Temos sido, no entanto, discretos e cautelosos no relato dessas situações, porque uma das nossas máximas é justamente... "não somos juízes em causa própria"...
De facto, temos evitado denunciar situações em que camaradas nossos não estiveram (ou não estavam notoriamente) à altura das suas responsabilidades no teatro de guerra, por erro de "casting", seleção, treino, perfil de liderança, formação ética, etc. Desse ponto de vista, falta-nos uma avaliação independente, exterior...
Escolher os oficiais e sargentos milicianos apenas com base num critério social (as "habilitações literárias", por exemplo), continua a ser discutível, ainda hoje, aos olhos dos teóricos da formação militar... Claro que havia as "provas de seleção", teóricas e práticas, mas provavelmente no Estado Novo e durante a guerra colonial, "devoradora de mão de obra", não havia muitas mais alternativas ao que se praticava nos nossos COM e CSM...
Concordo com o Manuel Reis: entre os milicianos (oficiais e sargentos), havia de tudo, bons e maus líderes, bons e maus comandantes operacionais...
Mas devemos tomar estes casos como "outliers", do ponto de vista estatístico... Felizmente, que foi uma "guerra de baixa intensidade", como é fino agora dizer-se... e que eu não sei o que é exatamente. Mas adiante: também não sei (nem pretendo saber) qual é a fórmula mágica para se fazer "um bom soldado", "um bom comandante", "um bom líder"... Se é que essa fórmula existe: no que diz respeito aos "paisanos", há uma muita teoria, e poucos algoritmos... Falo da liderança nos negócios, na política, na gestão da coisa pública, etc.
Mas o nosso blogue não é uma academia militar, nem sequer uma tribuna, muito menos um tribunal... Felizmente!... É apenas um espaço, onde à volta de um simbólico poilão, contamos e ouvimos histórias e memórias...
Mais uma vez, gostei da tua história, "boa", da guerra, com um único senão: a referência à insularidade... O teu "alfero" tanto podia ser um transmontano como um alentejano, um tripeiro ou um alfacinha... O "terroir" só é importante nos vinhos... Cuidado com os preconceitos da gente do norte em relação aos do sul... da Europa!
Isto apenas tem a ver com carácter e personalidade.
Encontrei na vida militar algumas "aventesmas" destas,felizmente poucas,sem distinção de classe, miliciano ou de carreira.
É o que se chama abuso dos "pequenos poderes",que sempre existiu e existirá seja na vida civil ou militar.

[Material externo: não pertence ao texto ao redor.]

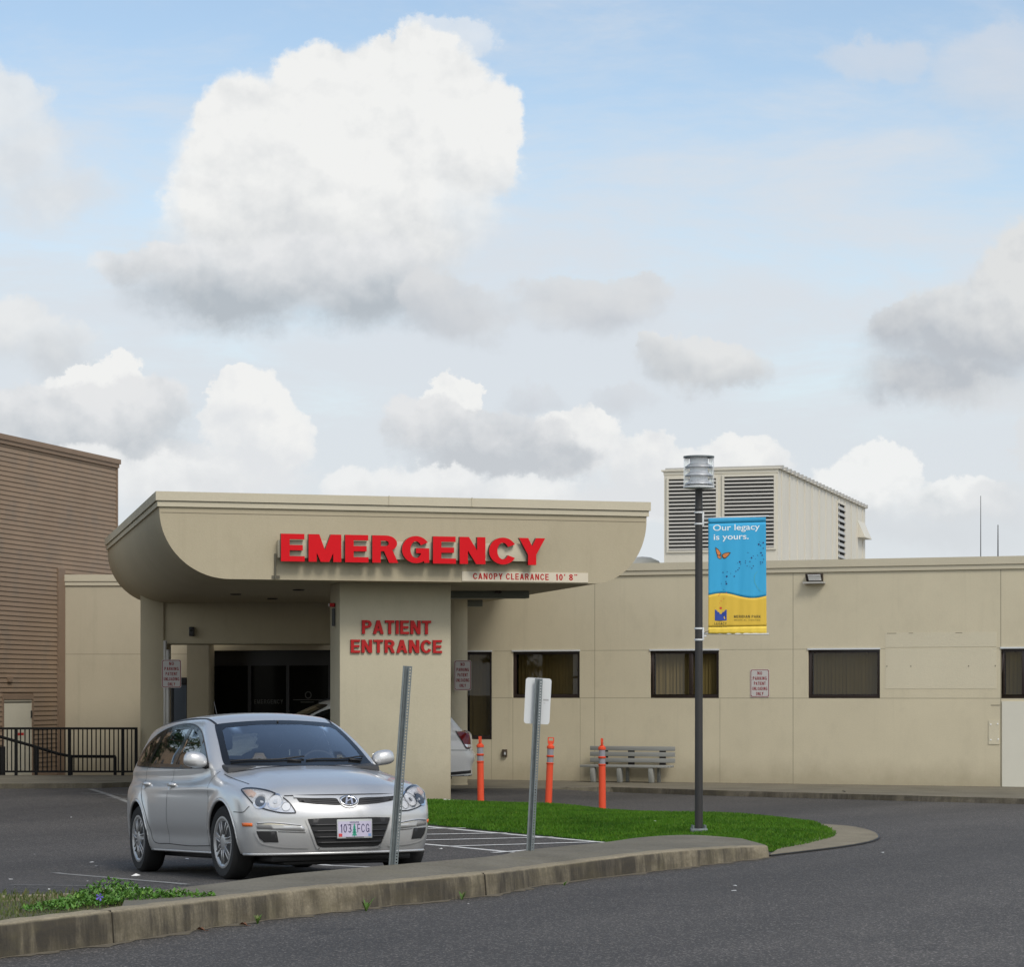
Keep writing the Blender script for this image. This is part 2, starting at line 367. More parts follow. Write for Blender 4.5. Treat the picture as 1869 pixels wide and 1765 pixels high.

Um dia na parada, em formatura para distribuição de passaportes de fim de semana, fiquei só com "olhar de parvo" em frente ao capitão..então nosso cadete o que faz aqui?
Desfeitas as dúvidas,fui com ele ao seu gabinete.
Oh nosso 1.º o passaporte do nosso cadete?
Rasguei-o porque não cortou os zeros.
Vi o capitão fuzilar com o olhar o dito cujo..e de imediato me deu um para eu preencher, no qual cortei os zeros, e que foi assinado por ele.
Após ter saído ainda ouvi os impropérios do capitão para com o "manga de alpaca".
Já "aspiranteco" e colocado noutra unidade militar, estava de "oficial de dia".
Batem à porta do gabinete...mando entrar..quem era..o "manga de alpaca", que tinha sido colocado nessa unidade e vinha apresentar-se.
Sentidos.. continências..está apresentado..pode sair.
Durante o resto de minha permanência naquela unidade, aquela "alminha" fazia questão de, sempre que me via, seguir rigorosamente as normas militares..intrigados os outros sargentos perguntavam-me o porquê daquele comportamento..e eu..não faço a mínima ideia.
Quando fui mobilizado..tive o grato prazer de praticamente todos os elementos da unidade, desde o comandante aos soldados se despedirem de mim..até o "manga de alpaca".Tive então a oportunidade de lhe dizer que jamais me passou pela cabeça mover-lhe qualquer perseguição.
Soube posteriormente que continuou a ser um f.p. para com os subordinados.